When you have no coherence in making decisions, it’s probably a sign that you don’t really have a strategy.
Sounds familiar? Yup.
Bad Office
Your Environment Shapes Your Decisions exposes what we perhaps already know:
Most of us make decisions in an environment where it is very hard for us to behave rationally.
You can’t design a worse environment for good decisions than the modern office.
With great tips on getting better.
The Limits of Human-Centred Design
Beyond HCD: Do we need a new approach for designing with AI? explores the challenges in designing AI by assessing HCD’s limits, respectively:
The first limitation is that HCD is focused on understanding and solving the problems of an individual person with elegant, scalable solutions that can be used by other individuals with similar needs.

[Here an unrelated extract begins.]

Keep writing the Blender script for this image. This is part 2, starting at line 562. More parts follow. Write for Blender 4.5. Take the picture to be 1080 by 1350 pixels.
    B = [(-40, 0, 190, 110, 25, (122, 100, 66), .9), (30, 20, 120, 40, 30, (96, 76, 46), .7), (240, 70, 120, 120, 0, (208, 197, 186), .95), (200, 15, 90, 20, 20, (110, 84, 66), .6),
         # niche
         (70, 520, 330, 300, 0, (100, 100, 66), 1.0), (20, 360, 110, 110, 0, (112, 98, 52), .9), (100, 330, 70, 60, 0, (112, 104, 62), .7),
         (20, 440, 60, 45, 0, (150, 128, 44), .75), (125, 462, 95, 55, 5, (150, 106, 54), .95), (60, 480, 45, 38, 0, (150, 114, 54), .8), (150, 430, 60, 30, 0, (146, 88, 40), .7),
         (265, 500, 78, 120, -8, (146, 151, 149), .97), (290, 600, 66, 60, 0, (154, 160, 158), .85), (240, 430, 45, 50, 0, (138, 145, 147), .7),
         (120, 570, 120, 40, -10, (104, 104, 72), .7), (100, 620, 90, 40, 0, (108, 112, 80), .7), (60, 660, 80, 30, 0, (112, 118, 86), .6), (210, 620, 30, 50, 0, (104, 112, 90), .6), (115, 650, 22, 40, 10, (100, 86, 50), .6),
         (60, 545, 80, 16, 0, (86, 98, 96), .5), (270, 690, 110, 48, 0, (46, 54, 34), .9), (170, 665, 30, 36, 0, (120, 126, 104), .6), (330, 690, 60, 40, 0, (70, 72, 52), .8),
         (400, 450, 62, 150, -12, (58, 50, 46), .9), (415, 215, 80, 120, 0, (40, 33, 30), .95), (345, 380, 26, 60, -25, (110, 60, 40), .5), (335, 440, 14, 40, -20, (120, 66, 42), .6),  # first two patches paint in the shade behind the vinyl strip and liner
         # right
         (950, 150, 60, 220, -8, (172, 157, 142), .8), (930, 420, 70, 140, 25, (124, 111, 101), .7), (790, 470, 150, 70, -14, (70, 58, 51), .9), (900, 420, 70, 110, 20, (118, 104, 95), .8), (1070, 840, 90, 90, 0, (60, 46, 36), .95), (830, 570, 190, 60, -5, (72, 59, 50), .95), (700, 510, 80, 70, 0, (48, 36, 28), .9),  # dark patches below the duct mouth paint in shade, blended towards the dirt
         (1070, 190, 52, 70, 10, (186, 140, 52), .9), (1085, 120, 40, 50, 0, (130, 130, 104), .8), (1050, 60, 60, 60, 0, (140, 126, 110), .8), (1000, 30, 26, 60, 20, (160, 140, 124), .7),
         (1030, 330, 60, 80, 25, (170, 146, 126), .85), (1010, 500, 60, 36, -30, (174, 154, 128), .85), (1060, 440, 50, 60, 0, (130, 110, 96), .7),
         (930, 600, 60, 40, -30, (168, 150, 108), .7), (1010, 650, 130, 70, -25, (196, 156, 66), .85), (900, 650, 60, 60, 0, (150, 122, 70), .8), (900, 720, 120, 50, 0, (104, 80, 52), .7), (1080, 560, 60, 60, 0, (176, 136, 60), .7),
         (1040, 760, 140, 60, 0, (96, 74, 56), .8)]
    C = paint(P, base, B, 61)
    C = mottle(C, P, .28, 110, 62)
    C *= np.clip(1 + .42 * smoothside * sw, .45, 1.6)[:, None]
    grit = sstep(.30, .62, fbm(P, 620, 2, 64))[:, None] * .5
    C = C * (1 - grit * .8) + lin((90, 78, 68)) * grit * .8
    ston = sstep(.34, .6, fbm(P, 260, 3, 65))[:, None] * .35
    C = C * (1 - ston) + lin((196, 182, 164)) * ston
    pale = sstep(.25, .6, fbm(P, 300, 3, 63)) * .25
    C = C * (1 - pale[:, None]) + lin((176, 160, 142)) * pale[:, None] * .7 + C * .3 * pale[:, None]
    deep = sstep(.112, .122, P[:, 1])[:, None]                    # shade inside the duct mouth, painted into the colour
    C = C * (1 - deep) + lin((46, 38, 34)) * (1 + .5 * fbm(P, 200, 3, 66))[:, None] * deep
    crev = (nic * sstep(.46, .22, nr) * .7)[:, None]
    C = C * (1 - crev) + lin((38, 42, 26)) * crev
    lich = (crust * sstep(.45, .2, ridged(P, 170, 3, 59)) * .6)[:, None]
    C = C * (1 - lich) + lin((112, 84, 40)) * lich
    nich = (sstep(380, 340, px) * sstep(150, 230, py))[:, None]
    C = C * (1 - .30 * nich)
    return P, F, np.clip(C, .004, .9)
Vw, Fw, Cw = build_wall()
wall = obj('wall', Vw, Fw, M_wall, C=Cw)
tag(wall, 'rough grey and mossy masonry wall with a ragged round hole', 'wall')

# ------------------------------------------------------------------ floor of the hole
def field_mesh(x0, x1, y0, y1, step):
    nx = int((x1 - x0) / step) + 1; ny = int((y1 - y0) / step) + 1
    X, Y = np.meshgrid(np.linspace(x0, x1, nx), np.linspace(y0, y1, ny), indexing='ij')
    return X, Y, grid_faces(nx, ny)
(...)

Even if you’re not so sure about the first one, you definitely agree with the second:
The second limitation is that most of the time users aren’t actually centered, the business model is.
And there’s an even finer, more fascinating point:
Most of the time, designers in commercial settings lack the resources, time, and expertise needed to do the type of participatory research that would enable them to actually engage and empathise with the people using their designs. Working within these constraints, designers are often forced to reduce people- who inevitably have messy, multiple, overlapping, historically and contextually situated identities and behaviours- to two dimentional ‘users’.
Yup.
Body, Memory, and Architecture
Pure knowledge and profound insights can be found in the iconic book, Body, Memory, and Architecture.
If this book is not mind-blowing to you, consider reading Christopher Alexander’s The Nature of Order.
almanac.computer
almanac.computer is a publication by the Institute of Diagram Studies.
Indigenous Arts
There must be something for you on IndigenArtsy.
And if you’re a willing designer, please help them improve their website usability. Please.